Ancient links between Azerbaijan and Northern Europe discussed in London

On 7 December, David Parry, the renowned author, dramaturge and Chair, Gruntler’s Theatre gave a presentation to an audience of over 50 people at Pushkin House, London, entitled In the Footsteps of Odin, sponsored by The European Azerbaijan Society. During this, he examined the legends surrounding Odin, the leading Norse God, from a wide variety of mythic, historical, musical and literary perspectives. By exploring the sagas, folktales and legendary equivalents amongst the Celts and Hindus, together with reexamining material from recent reworkings of these ageless fables, he explained that a previously rich, yet almost unknown history, is emerging from study of this fascinating character. In fact, the story of Odin, combined with moral psychology, sheds considerable light on the early culture, beliefs and migrations of our own ancestors. These also indicate numerous unexplored links between Azerbaijan and Northern Europe.

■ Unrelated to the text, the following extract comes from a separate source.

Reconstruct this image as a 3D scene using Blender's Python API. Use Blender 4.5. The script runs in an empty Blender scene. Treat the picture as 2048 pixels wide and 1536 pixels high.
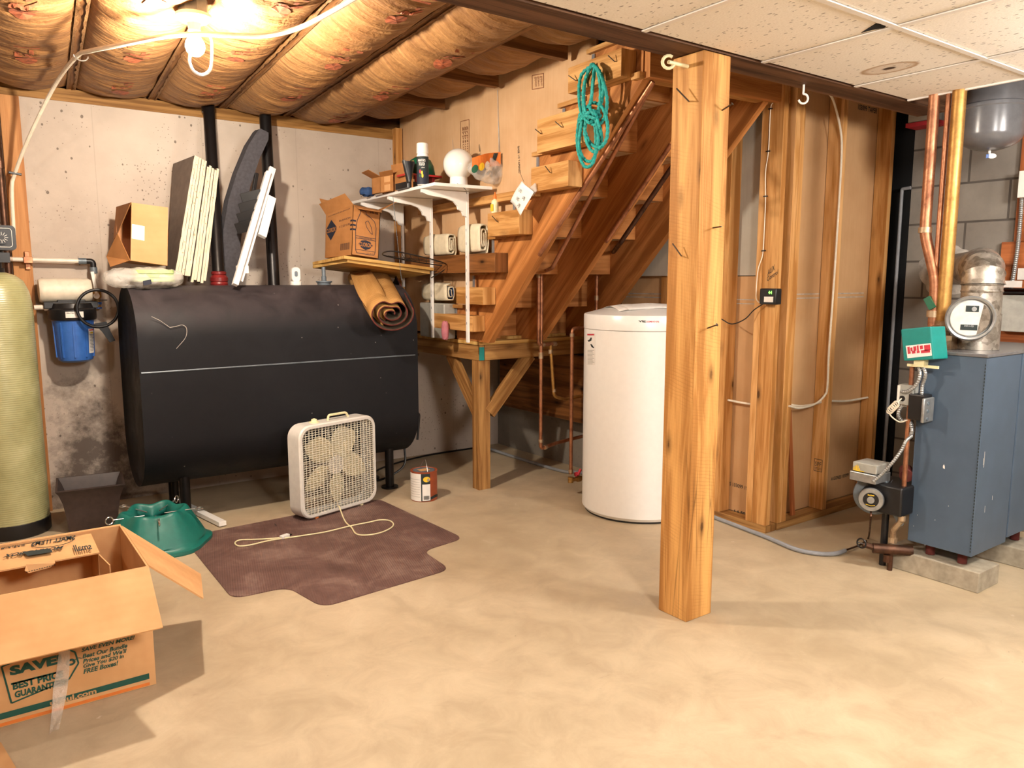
import bpy, bmesh, math, random
from mathutils import Vector, Matrix, noise
random.seed(7)
PI = math.pi
V = Vector
sc = bpy.context.scene
COL = sc.collection
# ------------------------------------------------------------------ camera, light, exposure
W, H = 2048, 1536
FPX, CX, CY, HY, EYE = 1538.0, 1024.0, 768.0, 560.0, 1.35
PITCH = math.atan((CY-HY)/FPX)
YAW = math.atan((CX+90)/(FPX/math.cos(PITCH)))
Fh = V((math.sin(YAW), math.cos(YAW), 0)); Rt = V((math.cos(YAW), -math.sin(YAW), 0)); UZ = V((0, 0, 1))
FW = Fh*math.cos(PITCH)-UZ*math.sin(PITCH); UP = Fh*math.sin(PITCH)+UZ*math.cos(PITCH)
EY = V((0, 0, EYE))
cd = bpy.data.cameras.new('camera'); cam = bpy.data.objects.new('camera', cd); COL.objects.link(cam)
cd.sensor_width = 36; cd.lens = FPX/W*36; cd.clip_start = .02; cd.clip_end = 100
cam.matrix_world = Matrix(((Rt.x, UP.x, -FW.x, 0), (Rt.y, UP.y, -FW.y, 0), (Rt.z, UP.z, -FW.z, EYE), (0, 0, 0, 1)))
sc.camera = cam
sc.view_settings.view_transform = 'Standard'; sc.view_settings.look = 'None'
sc.view_settings.exposure = 1.3; sc.view_settings.gamma = 1.0; sc.view_settings.use_curve_mapping = False
wd = bpy.data.worlds.new('world'); sc.world = wd; wd.use_nodes = True
wd.node_tree.nodes['Background'].inputs[0].default_value = (1.0, .93, .85, 1)
wd.node_tree.nodes['Background'].inputs[1].default_value = .015

def lamp(name, loc, power, col, size, kind='AREA', rot=(0, 0, 0), sy=None):
    ld = bpy.data.lights.new(name, kind); ld.energy = power; ld.color = col
    if kind == 'AREA':
        ld.size = size
        if sy: ld.shape = 'RECTANGLE'; ld.size_y = sy
    else: ld.shadow_soft_size = size
    o = bpy.data.objects.new(name, ld); COL.objects.link(o); o.location = loc; o.rotation_euler = rot
    return o
# ceiling lamps of the room behind the camera
lamp('ceiling_lamp_behind', (1.0, -.55, 2.0), 100, (1, .95, .89), .22, 'POINT')
lamp('ceiling_lamp_right', (3.3, .35, 2.0), 44, (1, .95, .89), .15, 'POINT')
lamp('ceiling_lamp_left', (-1.3, 2.2, 2.2), 20, (1, .88, .76), .07, 'POINT')
BULB = V((.83, 3.27, 2.25))

def P(x, y, ax, v):
    """the point seen at photo pixel (x, y) on the world plane axis ax = v"""
    d = FW*FPX+Rt*(x-CX)-UP*(y-CY)
    return EY+d*((v-EY[ax])/d[ax])
def PL(x, y, p, n):
    d = FW*FPX+Rt*(x-CX)-UP*(y-CY)
    return EY+d*((p-EY).dot(n)/d.dot(n))
# the stair wall leans 3 degrees off square: its own frame
B0 = V((2.69, 5.175, 0)); dB = V((-.0525, -1, 0)).normalized(); nB = V((dB.y, -dB.x, 0))
def WB(s, off, z): return B0+dB*s+nB*off+UZ*z
def PB(x, y, off=0):
    p = PL(x, y, B0+nB*off, nB); return (p-B0).dot(dB), p.z
def PBp(x, y, off=0):
    return PL(x, y, B0+nB*off, nB)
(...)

Following his visit to Gobustan National Park in Azerbaijan, and having been an avid reader of works by Thor Heyerdahl, the Norwegian ethnographer, since boyhood, David used a range of sources to trace the influence of this supernaturally inspired chieftain. He surveyed his semi-legendary position as the second mythological King of Sweden, as outlined in the Ynglinga Saga, to the more vibrant reality of Odin as a tribal shaman leading his people into Europe through Azerbaijan in order to escape increasing political persecution. David also discussed the significance of the Gobustan petroglyphs, as described by Heyerdahl, who visited Azerbaijan four times; his own conversations with the curator of Gobustan National Park; and Heyerdahl's groundbreaking, yet highly contentious, research into a non-eurocentric version of human development.

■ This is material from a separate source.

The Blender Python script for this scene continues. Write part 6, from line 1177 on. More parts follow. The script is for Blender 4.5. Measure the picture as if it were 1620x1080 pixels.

Finally, David unveiled his own longstanding view that there were indirect exchanges between ancient Azerbaijanis and Anglo-Saxon tribes from the same period that occurred independently of the famed Silk Road, manifested through poetry, song, and art, which exhibited a similar worldview. The evening concluded with an inspired series of questions that indicated the need for further archaeological and literary research into such ancient migrations that reached Azerbaijan.